4. Stable Financial Sector:
- Banks and NBFCs remain well-capitalised.
- RBI’s macroprudential supervision ensures systemic stability.
5. Robust GST and Tax Revenue:
- Average gross GST collection for Q1 FY26: ₹1.74 lakh crore/month.
- Direct tax collection also remains strong, supporting fiscal consolidation.
Risks to India’s FY26 Growth Outlook
Despite the optimism, the Finance Ministry flagged key downside risks:
| Risk Factor | Potential Impact |
|---|---|
| Geopolitical Tensions | Higher oil prices, trade disruptions |
| El Niño and Weather Shocks | Impact on agriculture, food inflation |
| Global Interest Rate Trends | Affects exports and capital flows |
| Weak Global Demand | Slower export recovery, FDI moderation |
Legal & Fiscal References
- Source: Ministry of Finance Economic Review (July 2025)
https://dea.gov.in - RBI’s June 2025 MPC statements confirmed a neutral stance amid growth-inflation trade-offs.
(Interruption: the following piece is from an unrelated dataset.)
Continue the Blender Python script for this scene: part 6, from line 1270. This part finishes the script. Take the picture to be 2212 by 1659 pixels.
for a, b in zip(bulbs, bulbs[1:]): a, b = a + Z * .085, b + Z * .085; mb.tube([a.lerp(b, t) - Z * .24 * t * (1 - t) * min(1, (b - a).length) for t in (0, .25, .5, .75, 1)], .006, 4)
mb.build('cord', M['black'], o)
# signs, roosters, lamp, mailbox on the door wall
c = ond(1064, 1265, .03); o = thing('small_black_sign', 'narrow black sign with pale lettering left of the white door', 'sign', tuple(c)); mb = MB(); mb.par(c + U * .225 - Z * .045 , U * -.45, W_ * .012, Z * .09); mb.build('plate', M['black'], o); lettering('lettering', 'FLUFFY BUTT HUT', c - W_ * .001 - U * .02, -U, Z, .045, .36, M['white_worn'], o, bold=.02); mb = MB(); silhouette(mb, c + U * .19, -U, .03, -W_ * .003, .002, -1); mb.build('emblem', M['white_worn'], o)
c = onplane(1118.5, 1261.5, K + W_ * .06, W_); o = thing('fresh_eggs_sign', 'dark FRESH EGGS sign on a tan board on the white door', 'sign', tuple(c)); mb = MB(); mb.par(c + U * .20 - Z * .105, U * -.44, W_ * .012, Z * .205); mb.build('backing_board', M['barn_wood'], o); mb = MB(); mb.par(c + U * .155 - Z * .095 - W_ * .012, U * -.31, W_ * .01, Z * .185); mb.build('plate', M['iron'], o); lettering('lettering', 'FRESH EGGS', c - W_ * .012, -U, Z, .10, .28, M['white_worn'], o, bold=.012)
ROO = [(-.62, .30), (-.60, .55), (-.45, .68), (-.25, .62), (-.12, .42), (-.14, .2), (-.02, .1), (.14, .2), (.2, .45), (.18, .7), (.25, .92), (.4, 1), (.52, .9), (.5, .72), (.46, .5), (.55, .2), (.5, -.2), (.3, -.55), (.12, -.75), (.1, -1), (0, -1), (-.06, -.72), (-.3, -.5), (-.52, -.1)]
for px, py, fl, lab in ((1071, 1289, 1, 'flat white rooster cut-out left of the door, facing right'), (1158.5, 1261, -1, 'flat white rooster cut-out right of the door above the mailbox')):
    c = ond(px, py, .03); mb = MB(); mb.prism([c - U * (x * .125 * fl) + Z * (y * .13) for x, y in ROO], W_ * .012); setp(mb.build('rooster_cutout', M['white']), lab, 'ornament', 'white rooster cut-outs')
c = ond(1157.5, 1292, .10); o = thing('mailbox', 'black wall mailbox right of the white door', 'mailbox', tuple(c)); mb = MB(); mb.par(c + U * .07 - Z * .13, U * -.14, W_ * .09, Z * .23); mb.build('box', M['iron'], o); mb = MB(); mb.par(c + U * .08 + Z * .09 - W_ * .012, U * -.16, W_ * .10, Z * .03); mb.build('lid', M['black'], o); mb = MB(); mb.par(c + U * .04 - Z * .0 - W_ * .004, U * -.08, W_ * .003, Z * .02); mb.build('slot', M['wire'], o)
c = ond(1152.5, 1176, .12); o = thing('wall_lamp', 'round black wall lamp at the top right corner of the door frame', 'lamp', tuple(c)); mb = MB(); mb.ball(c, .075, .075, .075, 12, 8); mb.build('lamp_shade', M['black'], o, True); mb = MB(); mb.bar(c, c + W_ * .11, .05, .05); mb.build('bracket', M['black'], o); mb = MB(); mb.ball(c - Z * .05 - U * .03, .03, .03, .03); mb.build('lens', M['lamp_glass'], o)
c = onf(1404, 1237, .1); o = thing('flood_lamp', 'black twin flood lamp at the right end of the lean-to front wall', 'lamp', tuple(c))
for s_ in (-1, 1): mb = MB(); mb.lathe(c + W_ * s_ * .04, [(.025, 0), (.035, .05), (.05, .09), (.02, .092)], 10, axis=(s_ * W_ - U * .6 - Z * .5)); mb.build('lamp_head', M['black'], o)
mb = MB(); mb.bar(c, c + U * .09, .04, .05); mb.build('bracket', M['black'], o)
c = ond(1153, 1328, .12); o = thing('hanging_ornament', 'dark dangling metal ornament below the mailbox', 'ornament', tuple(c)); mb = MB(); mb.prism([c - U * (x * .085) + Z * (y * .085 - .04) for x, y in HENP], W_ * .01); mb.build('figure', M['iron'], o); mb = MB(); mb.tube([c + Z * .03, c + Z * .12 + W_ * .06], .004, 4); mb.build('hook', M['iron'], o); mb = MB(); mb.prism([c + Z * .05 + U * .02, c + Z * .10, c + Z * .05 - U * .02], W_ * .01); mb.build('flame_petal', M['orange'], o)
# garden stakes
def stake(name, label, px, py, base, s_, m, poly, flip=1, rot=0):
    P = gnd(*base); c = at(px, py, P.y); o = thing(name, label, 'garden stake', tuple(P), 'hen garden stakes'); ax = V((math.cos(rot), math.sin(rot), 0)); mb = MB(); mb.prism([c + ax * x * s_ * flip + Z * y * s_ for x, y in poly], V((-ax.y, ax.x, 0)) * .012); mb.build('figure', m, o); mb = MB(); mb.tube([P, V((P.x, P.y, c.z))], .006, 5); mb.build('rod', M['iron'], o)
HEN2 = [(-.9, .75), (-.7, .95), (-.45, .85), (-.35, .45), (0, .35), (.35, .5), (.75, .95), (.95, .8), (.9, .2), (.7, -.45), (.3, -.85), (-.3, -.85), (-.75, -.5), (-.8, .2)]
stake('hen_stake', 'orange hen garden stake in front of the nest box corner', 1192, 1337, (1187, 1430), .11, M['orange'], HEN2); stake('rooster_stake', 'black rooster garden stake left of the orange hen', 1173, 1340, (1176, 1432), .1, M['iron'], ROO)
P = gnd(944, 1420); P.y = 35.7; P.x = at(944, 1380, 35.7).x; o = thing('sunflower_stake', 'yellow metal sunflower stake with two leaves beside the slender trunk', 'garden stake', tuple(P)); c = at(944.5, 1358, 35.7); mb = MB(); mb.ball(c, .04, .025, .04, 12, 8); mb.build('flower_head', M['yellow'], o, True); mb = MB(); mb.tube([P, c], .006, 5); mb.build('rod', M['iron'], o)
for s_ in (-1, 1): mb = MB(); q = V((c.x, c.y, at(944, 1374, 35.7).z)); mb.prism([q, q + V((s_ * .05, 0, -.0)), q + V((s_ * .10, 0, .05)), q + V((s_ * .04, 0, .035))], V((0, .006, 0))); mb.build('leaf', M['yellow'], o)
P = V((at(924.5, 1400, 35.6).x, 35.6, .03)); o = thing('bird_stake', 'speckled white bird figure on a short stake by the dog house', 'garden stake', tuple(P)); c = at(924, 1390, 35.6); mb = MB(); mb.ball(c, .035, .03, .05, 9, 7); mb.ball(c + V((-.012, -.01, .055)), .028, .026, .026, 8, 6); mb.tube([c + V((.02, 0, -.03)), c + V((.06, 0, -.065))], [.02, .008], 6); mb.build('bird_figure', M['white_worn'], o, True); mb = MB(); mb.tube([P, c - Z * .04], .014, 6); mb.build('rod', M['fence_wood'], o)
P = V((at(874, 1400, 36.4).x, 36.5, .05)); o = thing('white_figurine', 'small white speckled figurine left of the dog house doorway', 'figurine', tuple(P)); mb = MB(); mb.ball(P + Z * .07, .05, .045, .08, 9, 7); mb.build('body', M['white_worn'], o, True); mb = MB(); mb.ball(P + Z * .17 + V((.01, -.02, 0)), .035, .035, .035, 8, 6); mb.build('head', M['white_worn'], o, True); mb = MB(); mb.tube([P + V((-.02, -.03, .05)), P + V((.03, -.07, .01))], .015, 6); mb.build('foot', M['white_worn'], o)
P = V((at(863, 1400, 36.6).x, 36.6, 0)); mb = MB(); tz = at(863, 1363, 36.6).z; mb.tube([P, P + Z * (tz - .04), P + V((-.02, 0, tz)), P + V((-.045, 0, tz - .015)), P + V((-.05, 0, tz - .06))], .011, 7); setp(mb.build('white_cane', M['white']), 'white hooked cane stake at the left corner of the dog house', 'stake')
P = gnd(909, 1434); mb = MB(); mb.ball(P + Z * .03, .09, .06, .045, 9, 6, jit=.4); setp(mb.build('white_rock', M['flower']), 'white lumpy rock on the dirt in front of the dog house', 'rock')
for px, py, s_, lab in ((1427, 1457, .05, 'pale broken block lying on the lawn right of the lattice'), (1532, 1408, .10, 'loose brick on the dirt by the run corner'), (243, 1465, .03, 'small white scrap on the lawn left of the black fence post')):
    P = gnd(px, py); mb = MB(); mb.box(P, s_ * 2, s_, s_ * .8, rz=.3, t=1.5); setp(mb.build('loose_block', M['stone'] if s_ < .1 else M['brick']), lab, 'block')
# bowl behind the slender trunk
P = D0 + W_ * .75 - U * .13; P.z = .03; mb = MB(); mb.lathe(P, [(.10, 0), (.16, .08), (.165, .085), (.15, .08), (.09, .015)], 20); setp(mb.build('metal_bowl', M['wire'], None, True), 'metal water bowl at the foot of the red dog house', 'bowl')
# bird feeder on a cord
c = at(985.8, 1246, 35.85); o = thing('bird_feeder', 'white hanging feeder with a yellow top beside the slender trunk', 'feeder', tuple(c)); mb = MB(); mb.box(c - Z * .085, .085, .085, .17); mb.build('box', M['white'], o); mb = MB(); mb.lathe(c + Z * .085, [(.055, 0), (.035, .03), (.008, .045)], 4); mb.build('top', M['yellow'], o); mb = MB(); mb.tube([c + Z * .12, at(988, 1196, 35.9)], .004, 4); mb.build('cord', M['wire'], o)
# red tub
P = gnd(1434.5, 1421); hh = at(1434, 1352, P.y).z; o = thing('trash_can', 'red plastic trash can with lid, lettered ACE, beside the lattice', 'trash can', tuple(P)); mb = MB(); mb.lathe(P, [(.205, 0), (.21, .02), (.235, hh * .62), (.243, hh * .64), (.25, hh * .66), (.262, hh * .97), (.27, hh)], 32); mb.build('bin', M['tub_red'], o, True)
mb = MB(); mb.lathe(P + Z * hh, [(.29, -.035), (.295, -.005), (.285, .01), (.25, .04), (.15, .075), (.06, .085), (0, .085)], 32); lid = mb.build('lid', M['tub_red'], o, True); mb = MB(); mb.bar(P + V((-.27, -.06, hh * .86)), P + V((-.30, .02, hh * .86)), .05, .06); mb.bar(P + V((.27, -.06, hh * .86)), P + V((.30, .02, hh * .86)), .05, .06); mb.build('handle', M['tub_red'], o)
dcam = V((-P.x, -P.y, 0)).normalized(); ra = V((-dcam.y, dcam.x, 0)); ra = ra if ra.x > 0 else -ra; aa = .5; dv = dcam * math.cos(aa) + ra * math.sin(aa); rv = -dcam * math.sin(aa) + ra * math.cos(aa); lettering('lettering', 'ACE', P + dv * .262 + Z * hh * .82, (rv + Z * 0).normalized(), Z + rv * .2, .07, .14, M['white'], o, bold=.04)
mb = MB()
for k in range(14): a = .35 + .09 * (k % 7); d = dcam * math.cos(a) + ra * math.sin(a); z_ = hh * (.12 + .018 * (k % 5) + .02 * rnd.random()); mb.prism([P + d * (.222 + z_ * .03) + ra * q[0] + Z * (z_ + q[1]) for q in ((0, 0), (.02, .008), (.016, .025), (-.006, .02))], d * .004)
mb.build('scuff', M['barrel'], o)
- Union Budget 2024–25: Capex-led fiscal policy aims at medium-term sustainability.
Expert View: Fiscal Prudence is Key
“India must maintain fiscal discipline while supporting growth. Quality of expenditure matters more than quantity now.”
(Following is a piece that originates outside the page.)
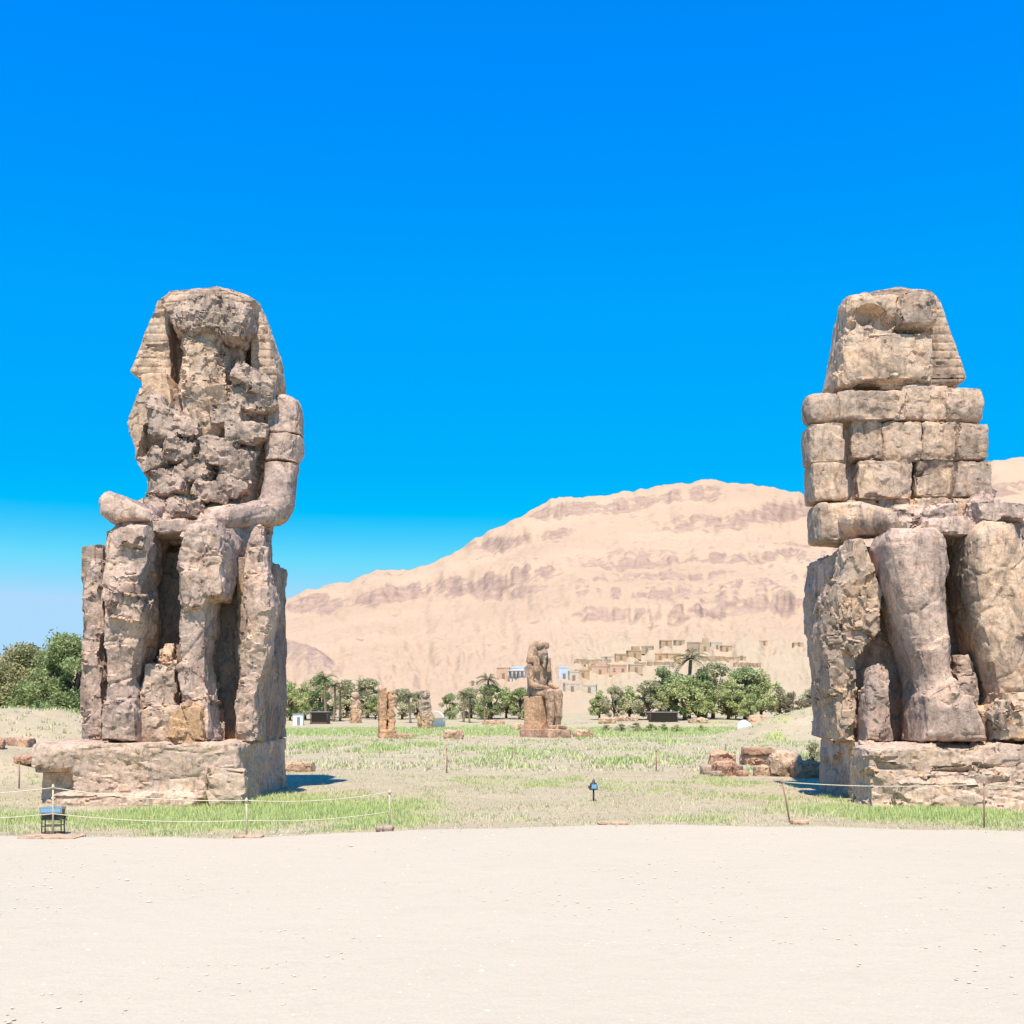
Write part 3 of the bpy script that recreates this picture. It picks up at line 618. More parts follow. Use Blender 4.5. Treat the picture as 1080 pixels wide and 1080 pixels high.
# broken queen on the left edge of the throne and its small companion
outline('queen_figure', [([(892, 600), (898, 570), (914, 568), (922, 590), (931, 630), (932, 662), (918, 676), (905, 694), (893, 680), (882, 640), (880, 618)], 42.2, 44.0, .3),
   ([(880, 612), (896, 606), (906, 690), (905, 782), (884, 782), (874, 720), (868, 660)], 42.6, 44.6, .35)], rootB, B, M['stone_tan'], 30, (.13, .05, .015),
   lambda s: (s.box(at(907, 640, 42.15), (.25, .25, .8), .08, .08, True, (.1, .15, .4)), s.box(at(896, 735, 42.45), (.10, .3, 1.0), .05, .08, True, (0, .12, 0))))
outline('small_figure', [([(916, 740), (919, 706), (928, 700), (937, 708), (940, 740)], 41.8, 42.8, .22), ([(916, 728), (938, 724), (943, 782), (913, 782)], 41.7, 43.2, .25)], rootB, B, M['stone_grey'], 31)
outline('small_figure', [([(1008, 726), (1012, 690), (1022, 688), (1028, 700), (1030, 726)], 42.0, 43.0, .22), ([(1008, 712), (1030, 708), (1040, 782), (1010, 782)], 41.8, 43.4, .25)], rootB, B, M['stone_grey'], 32)
s = Sdf(); s.prism(pz([(878, 404), (882, 380), (888, 342), (893, 322), (908, 310), (945, 304), (980, 307), (991, 318), (1003, 355), (1019, 400), (1010, 405), (985, 409), (900, 411)], 46.6), 46.4, 48.2, .12)
s.box(at(1000, 398, 46.4), (.7, .4, .04), .02, .05, True)
s.mesh('headdress', M['stone_tan'], rootB, .055, (.03, .02, .01), (1.2, .4, .12), seed=33, parent=B, stripes=.03)
s = Sdf()
yblock(s, 893, 947, 309, 350, 45.4, 47.0, .22); yblock(s, 949, 988, 306, 342, 45.1, 47.4, .22); yblock(s, 889, 984, 349, 403, 45.35, 47.0, .3); yblock(s, 940, 986, 340, 352, 45.9, 47.4, .08)
yblock(s, 882, 905, 392, 409, 45.6, 46.8, .14); yblock(s, 930, 985, 400, 412, 45.8, 47.0, .12)
s.ball(at(920, 330, 45.2), (.62, 1.0, .42), .15, True); s.ball(at(935, 338, 45.2), (.5, .8, .3), .15, True); s.ball(at(904, 341, 45.2), (.45, .6, .25), .1, True); s.box(at(940, 346, 45.1), (1.75, .5, .12), .08, .1, True, (0, -.03, 0)); s.box(at(945, 402, 45.4), (1.4, .3, .1), .05, .05, True)
s.mesh('head', M['stone_tan'], rootB, .05, (.07, .04, .012), (.9, .35, .12), seed=34, parent=B)

M['stone_warm'] = stone_mat('warm_sandstone', (.50, .375, .28), (.40, .30, .23), (.56, .41, .29), (.24, .18, .145), 1.2)
# ---- distant colossus, turned three-quarter
def far_statue():
    loc = (at(577, 778, 136)[0], 136.0, .05)
    C_ = thing('seated_colossus', 'small distant seated colossus on a red base in front of the mountain, seen three quarter', 'statue', loc, R(42))
    W_ = M['stone_warm']; kw = dict(h=.075, parent=C_); ro = (.05, .035, .02); sc_ = (.9, .35, .15)
    s = Sdf(); s.box((0, .3, .45), (1.75, 2.7, .55), .1); s.mesh('pedestal', M['stone_red'], rough=ro, scales=sc_, seed=41, **kw)
    s = Sdf(); s.box((0, 1.2, 2.9), (1.35, 1.45, 2.0), .08); s.mesh('throne', M['stone_orange'], rough=(.03, .03, .02), scales=sc_, seed=42, **kw)
    s = Sdf(); s.prism([(-.75, 4.9), (-.85, 6.0), (-1.15, 7.6), (-1.35, 8.5), (-.9, 8.95), (.9, 8.95), (1.35, 8.5), (1.15, 7.6), (.85, 6.0), (.75, 4.9)], .9, 2.2, .35); s.mesh('torso', W_, rough=(.09, .05, .02), scales=sc_, seed=43, **kw)
    for sg in (-1, 1):
        s = Sdf(); s.cone((sg * .68, -1.15, 5.25), (sg * .62, -1.3, 2.6), .56, .42, .15).cone((sg * .62, -1.3, 2.6), (sg * .62, -1.1, 1.3), .42, .34, .15).box((sg * .62, -1.6, 1.2), (.36, .8, .22), .15, .1).cone((sg * .68, -1.0, 5.2), (sg * .68, 1.0, 5.3), .52, .6, .15)
        s.mesh('leg', W_, rough=ro, scales=sc_, seed=44 + sg, **kw)
        s = Sdf(); s.cone((sg * 1.5, 1.5, 8.35), (sg * 1.55, 1.2, 6.3), .42, .34, .1).cone((sg * 1.55, 1.2, 6.3), (sg * .8, -.9, 5.85), .32, .24, .1)
        s.mesh('arm', W_, rough=ro, scales=sc_, seed=47 + sg, **kw)
    s = Sdf(); s.ball((0, .85, 10.0), (.62, .7, .95), .2).cone((0, .5, 9.1), (0, .5, 8.4), .24, .16, .1); s.mesh('head', M['stone_rubble'], rough=(.06, .05, .02), scales=(.6, .3, .15), seed=50, **kw)
    s = Sdf(); s.prism([(-1.5, 8.9), (-1.25, 10.2), (-.9, 11.2), (0, 11.75), (.9, 11.2), (1.25, 10.2), (1.5, 8.9)], 1.1, 2.2, .2).box((0, .95, 11.0), (.75, .7, .45), .3, .2).box((-.95, .85, 8.7), (.3, .3, .9), .1, .1).box((.95, .85, 8.7), (.3, .3, .9), .1, .1)
    s.mesh('headdress', W_, rough=ro, scales=sc_, seed=51, **kw)
    s = Sdf(); s.box((0, 2.5, 5.6), (.7, .3, 4.6), .1); s.mesh('back_pillar', W_, rough=ro, scales=sc_, seed=52, **kw)
far_statue()

# ================================================================== fragments, rocks
def rock(name, label, cat, px, py_base, w, d, h, mat='stone_rubble', seed=0, boxy=.25, group=None, Y=None, rough=(.16, .08, .03), rz=0., tilt=0.):
    if Y is None: Y = CH * FPX / (py_base - HOR)
    x = (px - 540) / FPX * Y; z = float(gz(np.array([x]), np.array([Y]))[0]); s_ = Sdf()
    s_.box((0, 0, h / 2), (w / 2, d / 2, h / 2), min(w, d, h) * boxy, rot=(0, tilt, rz) if (tilt or rz) else None)
    hh = max(.03, min(w, d, h) / 14)
    sc = max(w, h)
    o = s_.mesh(name, M[mat], h=hh, rough=tuple(r * min(1, min(w, h)) for r in rough), scales=(.5 * sc, .2 * sc, .1 * sc), seed=seed)
    o.location = (x, Y, z - .05 * h); return tag(o, label, cat, group)
def pillar_fragment(px, base, w, h, Y, label, mat, seed, red=False, split=True):
    x = (px - 540) / FPX * Y; z = float(gz(np.array([x]), np.array([Y]))[0])
    T_ = thing('statue_fragment', label, 'ruin', (x, Y, z - .1), R(12))
    s_ = Sdf(); s_.box((0, 0, .5), (w * .46, w * .6, .55), .1); s_.mesh('base', M['stone_orange'], h=.1, rough=(.1, .06, .03), seed=seed, parent=T_)
    s_ = Sdf(); s_.box((-w * .26, 0, h / 2 + .8), (w * .22, w * .4, h / 2 - .1), .1); s_.mesh('slab', M[mat], h=.09, rough=(.1, .06, .03), seed=seed + 1, parent=T_)
    s_ = Sdf(); s_.box((w * .24, .1, h * .46 + .8), (w * .2, w * .35, h * .46 - .1), .15); s_.mesh('slab', M[mat], h=.09, rough=(.15, .08, .03), seed=seed + 2, parent=T_)
pillar_fragment(408, 780, 2.0, 5.3, 133, 'tall split ochre stone slab standing left of the distant colossus', 'stone_orange', 61)
rock('fallen_stone', 'low red stone lying right of the tall split ochre slab', 'stone', 426, 779, 2.1, 1.2, .55, 'stone_red', 62, Y=131)
def ruin_figure(px, Y, h, label, seed, mat='stone_rubble'):
    x = (px - 540) / FPX * Y; z = float(gz(np.array([x]), np.array([Y]))[0])
    T_ = thing('ruined_statue', label, 'statue', (x, Y, z - .1), R(20))
    k = h / 8
    s_ = Sdf(); s_.box((0, 0, 1.6 * k), (1.3 * k, 1.6 * k, 1.7 * k), .2); s_.mesh('throne', M['stone_orange'], h=.14, rough=(.15, .08, .03), seed=seed, parent=T_)
    s_ = Sdf(); s_.box((0, .6 * k, 4.8 * k), (1.1 * k, .7 * k, 1.9 * k), .4).cone((-.6 * k, -1.2 * k, 3.2 * k), (-.6 * k, -1.4 * k, .4 * k), .5 * k, .4 * k).cone((.6 * k, -1.2 * k, 3.2 * k), (.6 * k, -1.4 * k, .4 * k), .5 * k, .4 * k); s_.mesh('body', M[mat], h=.14, rough=(.2, .1, .03), lump=.12, seed=seed + 1, parent=T_)
    s_ = Sdf(); s_.ball((0, .4 * k, 7.2 * k), (1.0 * k, .9 * k, 1.0 * k), .2); s_.mesh('head', M[mat], h=.12, rough=(.15, .1, .03), seed=seed + 2, parent=T_)
ruin_figure(449, 195, 6.8, 'worn seated figure far off above the white canopy', 64)
ruin_figure(375, 240, 6.5, 'slim pale worn figure among the palms at left', 68, 'stone_pale')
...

— Prof. Arvind Panagariya, NITI Aayog ex-VC
This means targeted subsidies, better GST compliance, and efficient use of capex will be critical.
Summary
India GDP growth forecast for FY26 is 6.2–6.5%, driven by domestic demand, capex, and PLI schemes. Despite global slowdown, Finance Ministry sees India holding strong, but warns of inflation and trade risks.
FAQs
Q1. Is 6.5% GDP growth good for India?
Yes, in the current global slowdown, a 6.5% growth is considered robust for a developing economy.
Q2. What sectors will drive FY26 GDP growth?
Manufacturing, construction, financial services, and public administration are key growth engines.
Q3. Will inflation hurt FY26 growth?
Core inflation is easing, but food prices may pose short-term risks.
Q4. Where can I read the official forecast?
You can access the Ministry of Finance report on dea.gov.in.
Final Thoughts
India’s FY26 GDP growth forecast at 6.2–6.5% signals economic resilience. For small businesses and taxpayers, this means better stability, investment opportunities, and policy continuity.